I should play with the match and length of the antenna and probably get this a bit better, but I threw it up one afternoon, checked it with a SWR meter to make sure It was good on the phone band on ten and and have not touched it since.
The Last 2 photos I wanted to see were my MFJ would do the X=0 on both ends, and there you go.
I have never wanted to do this, that is why I found it Odd to see it on Homers, but there it is.
I guess i need to play with the analyzer more ...... I always look for 50/0 or as close as i can get with out too much work.
Interesting.
The band width of your home brew antenna is huge.
73
Jeff
Jeff, the following is not-withstanding the issue with Homer using the mode showing the phase angles instead of reactance.
I plotted Homer's last image results on one of my Antenna Work Sheets below. I did not add the frequencies that Homer used, so don't let that confuse the report.
View attachment Homer's bandwidth curve.pdf
However, even after you posted your images, I'm was still not sure what was happening that would causes both of your 259B's to coincidently suggest to me there was resonance at both ends, and somewhere else near the middle of the antennas bandwidth, excepting maybe that it was just coincidence. Now, that both of your reports are showing some reactance going up and down over frequency, as we might expect, this is not so confusing to me. I didn't see that in the beginning, and thus I asked a question of a young man that I admire and he gave me only a curt answer.
Jeff, what did you really think regarding your unexpected results?
I went back and checked, and I discovered that I've seen such results before with some of my bandwidth curves, but to be clear, that was not what I was asking Homer about in the beginning.
For sure, my meter does not appear to be as happy, if that is what is happening here, when using the frequency control knob or else something else is going on. That being a result that shows such a liberal X=0 reactance over the range as I saw indicated in Homer's first images, 1st over the CB bandwidth, and then later over the whole bandwidth for his antenna.
In my case, I have trouble sometimes just getting X=0, and for sure when I'm very close to X=0. Is that normal or not, I'm not sure, but I do know that reactance should change in fairly small increments with such measuring devices.
On the other hand my bandwidth chart does not look for specific values for X or R, it focuses on a balanced frequency excursion. Now my antenna tuning chart does allow me to search out the desired values for X, R, SWR, Z, in my process toward tuning.
IMO, zero reactance should generally indicate only at somewhat precise points, and the curve may show up as a sinuous shaped curve at times.

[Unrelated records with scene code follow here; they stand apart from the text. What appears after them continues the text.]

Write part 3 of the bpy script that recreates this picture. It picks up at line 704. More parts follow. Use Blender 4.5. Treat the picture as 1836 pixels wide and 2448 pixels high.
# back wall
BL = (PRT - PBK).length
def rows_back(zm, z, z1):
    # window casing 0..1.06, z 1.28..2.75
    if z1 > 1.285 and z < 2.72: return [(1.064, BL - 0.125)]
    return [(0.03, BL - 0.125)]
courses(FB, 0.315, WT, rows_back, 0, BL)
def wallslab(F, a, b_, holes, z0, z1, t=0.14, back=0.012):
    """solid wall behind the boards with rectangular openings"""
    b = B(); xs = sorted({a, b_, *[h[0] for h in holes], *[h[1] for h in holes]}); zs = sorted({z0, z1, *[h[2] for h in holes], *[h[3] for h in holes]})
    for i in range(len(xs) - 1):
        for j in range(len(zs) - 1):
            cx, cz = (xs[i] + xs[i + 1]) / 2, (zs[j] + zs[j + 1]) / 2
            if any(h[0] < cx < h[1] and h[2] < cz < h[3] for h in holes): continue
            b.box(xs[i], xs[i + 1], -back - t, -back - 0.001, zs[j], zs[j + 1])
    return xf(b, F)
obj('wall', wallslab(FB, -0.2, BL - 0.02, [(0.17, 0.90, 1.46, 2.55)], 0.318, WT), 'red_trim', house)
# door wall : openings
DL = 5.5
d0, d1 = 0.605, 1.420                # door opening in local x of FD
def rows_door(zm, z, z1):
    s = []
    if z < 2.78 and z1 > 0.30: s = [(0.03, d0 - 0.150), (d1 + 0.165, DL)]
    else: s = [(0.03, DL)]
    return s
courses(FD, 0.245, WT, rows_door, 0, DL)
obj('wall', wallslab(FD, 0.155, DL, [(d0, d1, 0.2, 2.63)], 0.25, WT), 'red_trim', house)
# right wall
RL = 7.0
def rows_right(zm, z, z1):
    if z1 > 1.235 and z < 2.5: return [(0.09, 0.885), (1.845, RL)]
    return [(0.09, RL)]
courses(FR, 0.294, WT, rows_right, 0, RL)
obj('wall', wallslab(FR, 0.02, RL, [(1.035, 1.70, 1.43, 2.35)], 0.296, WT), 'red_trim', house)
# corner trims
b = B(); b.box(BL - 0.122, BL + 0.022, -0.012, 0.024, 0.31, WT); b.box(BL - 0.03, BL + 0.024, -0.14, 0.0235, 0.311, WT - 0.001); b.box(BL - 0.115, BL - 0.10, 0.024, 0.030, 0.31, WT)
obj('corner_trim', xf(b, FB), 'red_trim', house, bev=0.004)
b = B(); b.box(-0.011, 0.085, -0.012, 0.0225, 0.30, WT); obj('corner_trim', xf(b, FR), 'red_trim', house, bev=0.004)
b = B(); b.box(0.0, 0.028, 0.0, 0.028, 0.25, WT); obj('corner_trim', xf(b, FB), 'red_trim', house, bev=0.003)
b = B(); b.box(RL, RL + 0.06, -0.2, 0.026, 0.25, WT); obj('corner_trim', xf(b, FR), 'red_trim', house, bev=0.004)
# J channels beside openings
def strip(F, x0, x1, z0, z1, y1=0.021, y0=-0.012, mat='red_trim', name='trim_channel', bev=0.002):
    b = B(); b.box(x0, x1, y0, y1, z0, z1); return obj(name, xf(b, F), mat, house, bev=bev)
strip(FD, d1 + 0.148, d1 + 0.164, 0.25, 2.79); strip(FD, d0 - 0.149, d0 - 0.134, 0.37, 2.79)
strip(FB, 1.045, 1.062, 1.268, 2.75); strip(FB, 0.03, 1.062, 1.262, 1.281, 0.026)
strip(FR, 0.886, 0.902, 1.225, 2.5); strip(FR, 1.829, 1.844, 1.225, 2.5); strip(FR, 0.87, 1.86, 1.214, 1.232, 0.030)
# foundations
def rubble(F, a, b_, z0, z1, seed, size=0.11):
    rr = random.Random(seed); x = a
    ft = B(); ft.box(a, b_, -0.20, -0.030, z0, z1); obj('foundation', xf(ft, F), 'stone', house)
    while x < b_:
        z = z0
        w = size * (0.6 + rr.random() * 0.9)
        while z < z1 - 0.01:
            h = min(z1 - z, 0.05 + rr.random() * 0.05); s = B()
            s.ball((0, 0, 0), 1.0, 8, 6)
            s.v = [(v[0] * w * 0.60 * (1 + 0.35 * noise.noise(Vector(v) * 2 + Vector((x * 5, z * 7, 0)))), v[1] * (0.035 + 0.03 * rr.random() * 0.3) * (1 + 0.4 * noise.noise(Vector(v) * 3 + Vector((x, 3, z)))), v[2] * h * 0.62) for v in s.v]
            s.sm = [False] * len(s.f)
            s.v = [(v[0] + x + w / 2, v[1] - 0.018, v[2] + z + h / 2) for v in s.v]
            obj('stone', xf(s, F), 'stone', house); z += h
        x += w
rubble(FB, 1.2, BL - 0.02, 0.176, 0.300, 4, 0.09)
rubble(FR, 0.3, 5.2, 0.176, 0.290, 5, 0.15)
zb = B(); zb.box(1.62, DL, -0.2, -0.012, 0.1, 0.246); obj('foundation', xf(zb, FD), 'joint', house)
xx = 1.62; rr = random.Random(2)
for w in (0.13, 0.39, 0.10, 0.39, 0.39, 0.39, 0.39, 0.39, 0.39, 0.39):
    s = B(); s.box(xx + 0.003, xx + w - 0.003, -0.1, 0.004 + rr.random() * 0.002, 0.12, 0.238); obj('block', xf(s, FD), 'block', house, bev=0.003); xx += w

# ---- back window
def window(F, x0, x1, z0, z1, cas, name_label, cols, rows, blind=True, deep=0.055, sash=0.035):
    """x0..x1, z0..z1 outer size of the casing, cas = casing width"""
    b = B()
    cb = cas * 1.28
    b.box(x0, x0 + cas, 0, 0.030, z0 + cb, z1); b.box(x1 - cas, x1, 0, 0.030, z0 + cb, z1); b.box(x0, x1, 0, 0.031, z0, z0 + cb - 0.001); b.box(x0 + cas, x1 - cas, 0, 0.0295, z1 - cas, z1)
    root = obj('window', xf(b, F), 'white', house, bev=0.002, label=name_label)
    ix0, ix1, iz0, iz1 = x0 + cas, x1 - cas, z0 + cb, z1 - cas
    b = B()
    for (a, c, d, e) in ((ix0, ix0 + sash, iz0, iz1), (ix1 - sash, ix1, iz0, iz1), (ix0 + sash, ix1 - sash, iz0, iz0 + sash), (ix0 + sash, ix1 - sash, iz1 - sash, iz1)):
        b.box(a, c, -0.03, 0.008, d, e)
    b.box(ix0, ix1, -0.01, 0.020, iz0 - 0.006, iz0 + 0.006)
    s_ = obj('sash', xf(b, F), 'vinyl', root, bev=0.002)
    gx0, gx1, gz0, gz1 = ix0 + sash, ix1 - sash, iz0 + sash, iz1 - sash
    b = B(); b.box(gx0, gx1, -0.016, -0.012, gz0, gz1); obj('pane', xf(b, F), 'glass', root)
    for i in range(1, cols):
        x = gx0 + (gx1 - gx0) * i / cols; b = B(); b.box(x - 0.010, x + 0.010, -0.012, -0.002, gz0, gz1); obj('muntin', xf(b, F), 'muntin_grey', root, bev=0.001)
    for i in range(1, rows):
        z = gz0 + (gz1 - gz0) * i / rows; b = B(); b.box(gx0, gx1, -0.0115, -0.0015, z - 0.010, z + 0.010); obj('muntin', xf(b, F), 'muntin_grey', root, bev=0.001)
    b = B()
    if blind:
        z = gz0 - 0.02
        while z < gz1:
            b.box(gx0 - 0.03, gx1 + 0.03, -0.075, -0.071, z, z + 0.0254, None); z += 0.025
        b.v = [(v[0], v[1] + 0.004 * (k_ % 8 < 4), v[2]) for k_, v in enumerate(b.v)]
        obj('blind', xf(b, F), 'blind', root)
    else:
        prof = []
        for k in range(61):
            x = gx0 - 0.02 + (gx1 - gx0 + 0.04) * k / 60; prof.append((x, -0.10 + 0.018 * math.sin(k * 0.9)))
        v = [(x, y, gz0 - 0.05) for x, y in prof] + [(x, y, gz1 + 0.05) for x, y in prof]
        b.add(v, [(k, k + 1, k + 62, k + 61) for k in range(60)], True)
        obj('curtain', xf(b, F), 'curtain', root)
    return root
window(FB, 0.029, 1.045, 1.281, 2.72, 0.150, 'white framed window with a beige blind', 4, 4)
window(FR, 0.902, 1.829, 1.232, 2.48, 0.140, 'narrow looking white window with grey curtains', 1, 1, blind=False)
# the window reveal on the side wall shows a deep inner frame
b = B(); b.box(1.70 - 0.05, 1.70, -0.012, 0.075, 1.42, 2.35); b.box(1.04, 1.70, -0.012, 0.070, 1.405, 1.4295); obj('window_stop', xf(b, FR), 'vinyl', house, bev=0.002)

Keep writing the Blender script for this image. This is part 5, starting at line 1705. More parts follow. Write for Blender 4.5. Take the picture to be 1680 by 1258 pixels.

If such results repeat it is generally over a very small range that should be very narrow, maybe even so narrow as to miss X=0, completely as you attempt to scan in frequency.
I think Homer's main mode images are still showing a rather broad range with X=0, and if that is possible, then that should be very good. I see X=0, from 27.855 - 27.335, which is .52 mhz and that is wider than the whole CB bandwidth at .44 mhz. If true, you can't beat that for resonance, and coming from a homemade antenna, I would consider that remarkable.
I have seen such results on my meter as noted in the I-10K graph below, where I also see several values for X=0, or small values of reactance being repeated within the whole bandwidth. My graphs might tend to show that happening when the reactance is going from inductive to capacitive, and the 259B does not display such a value for the reactance on its display, but MFJ does give the user a routine for establishing such a true value...based on a much closer reading of frequency results.
Technically I can't describe why this happens in the case of reactance, or if it makes any difference to the antenna results, but I doubt it makes any results that I could be detected just operating my radio.
If I'm right here, then I see nothing wrong with Homer's results, but IMO if reactance is to be ignored, then a fuller understanding is also likely being ignore. One might as well just consider using an SWR meter instead.
Hopefully this report will demonstrate much of my opinions as noted above.